Leave out the pictures and transcribe everything else exactly.

********************

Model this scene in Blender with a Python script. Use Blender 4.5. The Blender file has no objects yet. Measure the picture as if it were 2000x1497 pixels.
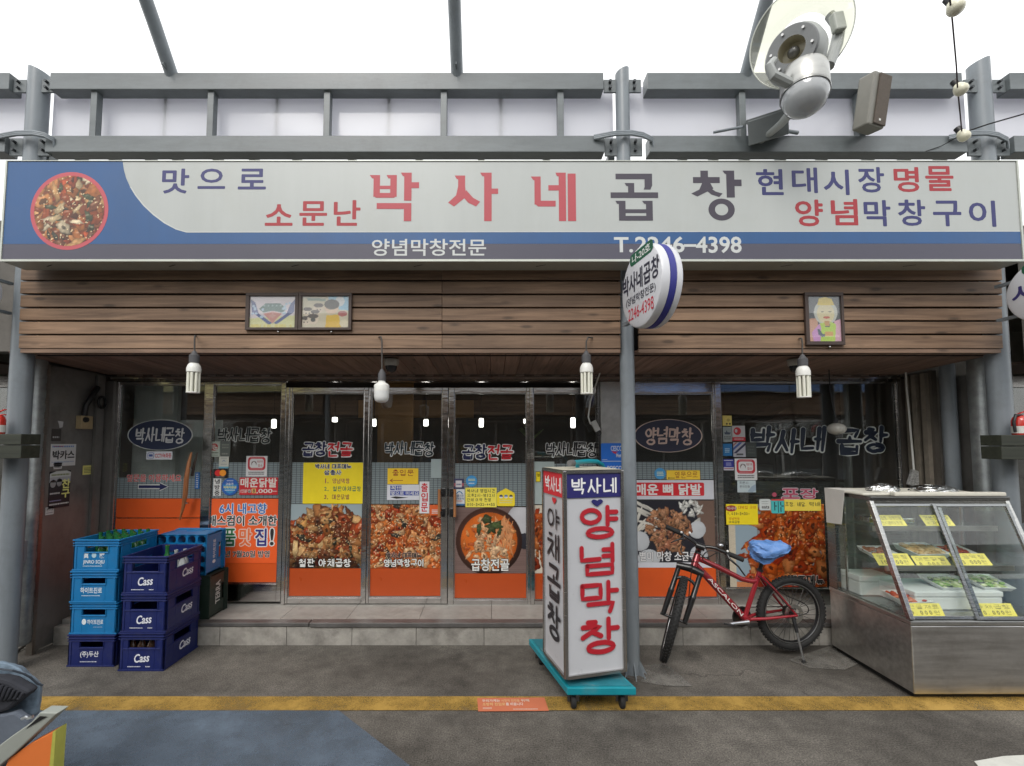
import bpy, math, random
import numpy as np
from mathutils import Vector, Matrix
random.seed(7)
SC = bpy.context.scene
C = SC.collection
R = math.radians
# ------------------------------------------------------------------ camera
F = 900.0; PX0 = 960.0; PITCH = R(3.4); HZ = 862.0
PY0 = HZ - F*math.tan(PITCH)
CAMZ = 1.65
cam_d = bpy.data.cameras.new('camera'); cam = bpy.data.objects.new('camera', cam_d); C.objects.link(cam)
cam.location = (0, 0, CAMZ); cam.rotation_euler = (R(90)+PITCH, 0, 0)
cam_d.sensor_width = 36; cam_d.lens = F/2000*36
cam_d.shift_x = (1000-PX0)/2000; cam_d.shift_y = (PY0-748.5)/2000
cam_d.clip_start = .05; cam_d.clip_end = 2000
SC.camera = cam
# ------------------------------------------------------------------ light: bright overcast
W_ = bpy.data.worlds.new('World'); SC.world = W_; W_.use_nodes = True
nt = W_.node_tree; nt.nodes.clear()
wo = nt.nodes.new('ShaderNodeOutputWorld'); bg = nt.nodes.new('ShaderNodeBackground')
sky = nt.nodes.new('ShaderNodeTexSky'); sky.sky_type = 'NISHITA'; sky.sun_disc = False
SUN_EL = R(46); SUN_ROT = R(200)
sky.sun_elevation = SUN_EL; sky.sun_rotation = SUN_ROT; sky.air_density = 1.0; sky.dust_density = 3.0
mx = nt.nodes.new('ShaderNodeMix'); mx.data_type = 'RGBA'; mx.inputs[0].default_value = .85
mx.inputs[7].default_value = (8.1, 8.12, 8.0, 1)
nt.links.new(sky.outputs[0], mx.inputs[6]); nt.links.new(mx.outputs[2], bg.inputs[0])
bg.inputs[1].default_value = .13
nt.links.new(bg.outputs[0], wo.inputs[0])
sun_d = bpy.data.lights.new('sun', 'SUN'); sun_d.energy = 1.05; sun_d.angle = R(28); sun_d.color = (1, .97, .93)
sun = bpy.data.objects.new('sun', sun_d); C.objects.link(sun)
sdir = Vector((math.sin(SUN_ROT)*math.cos(SUN_EL), math.cos(SUN_ROT)*math.cos(SUN_EL), math.sin(SUN_EL)))
sun.rotation_euler = sdir.to_track_quat('Z', 'Y').to_euler(); sun.location = (0, -2, 12)
vs = SC.view_settings; vs.view_transform = 'Standard'; vs.look = 'None'; vs.exposure = .76; vs.gamma = 1; vs.use_curve_mapping = False
SC.cycles.use_denoising = True; SC.cycles.max_bounces = 8; SC.cycles.transparent_max_bounces = 24
SC.cycles.sample_clamp_indirect = 6
# ------------------------------------------------------------------ pixel of the photograph -> point of the place
def ray(px, py):
    a = (px-PX0)/F; b = (PY0-py)/F
    return Vector((a, math.cos(PITCH)-b*math.sin(PITCH), math.sin(PITCH)+b*math.cos(PITCH)))
CAMP = Vector((0, 0, CAMZ))
def U(px, py, Y): d = ray(px, py); return CAMP + d*(Y/d.y)
def G(px, py, Z=0.): d = ray(px, py); return CAMP + d*((Z-CAMZ)/d.z)
def UX(px, py, X): d = ray(px, py); return CAMP + d*(X/d.x)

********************

### The output
Model this scene in Blender with a Python script. Use Blender 4.5. The Blender file has no objects yet. Measure the picture as if it were 2000x1497 pixels.
import bpy, math, random
import numpy as np
from mathutils import Vector, Matrix
random.seed(7)
SC = bpy.context.scene
C = SC.collection
R = math.radians
# ------------------------------------------------------------------ camera
F = 900.0; PX0 = 960.0; PITCH = R(3.4); HZ = 862.0
PY0 = HZ - F*math.tan(PITCH)
CAMZ = 1.65
cam_d = bpy.data.cameras.new('camera'); cam = bpy.data.objects.new('camera', cam_d); C.objects.link(cam)
cam.location = (0, 0, CAMZ); cam.rotation_euler = (R(90)+PITCH, 0, 0)
cam_d.sensor_width = 36; cam_d.lens = F/2000*36
cam_d.shift_x = (1000-PX0)/2000; cam_d.shift_y = (PY0-748.5)/2000
cam_d.clip_start = .05; cam_d.clip_end = 2000
SC.camera = cam
# ------------------------------------------------------------------ light: bright overcast
W_ = bpy.data.worlds.new('World'); SC.world = W_; W_.use_nodes = True
nt = W_.node_tree; nt.nodes.clear()
wo = nt.nodes.new('ShaderNodeOutputWorld'); bg = nt.nodes.new('ShaderNodeBackground')
sky = nt.nodes.new('ShaderNodeTexSky'); sky.sky_type = 'NISHITA'; sky.sun_disc = False
SUN_EL = R(46); SUN_ROT = R(200)
sky.sun_elevation = SUN_EL; sky.sun_rotation = SUN_ROT; sky.air_density = 1.0; sky.dust_density = 3.0
mx = nt.nodes.new('ShaderNodeMix'); mx.data_type = 'RGBA'; mx.inputs[0].default_value = .85
mx.inputs[7].default_value = (8.1, 8.12, 8.0, 1)
nt.links.new(sky.outputs[0], mx.inputs[6]); nt.links.new(mx.outputs[2], bg.inputs[0])
bg.inputs[1].default_value = .13
nt.links.new(bg.outputs[0], wo.inputs[0])
sun_d = bpy.data.lights.new('sun', 'SUN'); sun_d.energy = 1.05; sun_d.angle = R(28); sun_d.color = (1, .97, .93)
sun = bpy.data.objects.new('sun', sun_d); C.objects.link(sun)
sdir = Vector((math.sin(SUN_ROT)*math.cos(SUN_EL), math.cos(SUN_ROT)*math.cos(SUN_EL), math.sin(SUN_EL)))
sun.rotation_euler = sdir.to_track_quat('Z', 'Y').to_euler(); sun.location = (0, -2, 12)
vs = SC.view_settings; vs.view_transform = 'Standard'; vs.look = 'None'; vs.exposure = .76; vs.gamma = 1; vs.use_curve_mapping = False
SC.cycles.use_denoising = True; SC.cycles.max_bounces = 8; SC.cycles.transparent_max_bounces = 24
SC.cycles.sample_clamp_indirect = 6
# ------------------------------------------------------------------ pixel of the photograph -> point of the place
def ray(px, py):
    a = (px-PX0)/F; b = (PY0-py)/F
    return Vector((a, math.cos(PITCH)-b*math.sin(PITCH), math.sin(PITCH)+b*math.cos(PITCH)))
CAMP = Vector((0, 0, CAMZ))
def U(px, py, Y): d = ray(px, py); return CAMP + d*(Y/d.y)
def G(px, py, Z=0.): d = ray(px, py); return CAMP + d*((Z-CAMZ)/d.z)
def UX(px, py, X): d = ray(px, py); return CAMP + d*(X/d.x)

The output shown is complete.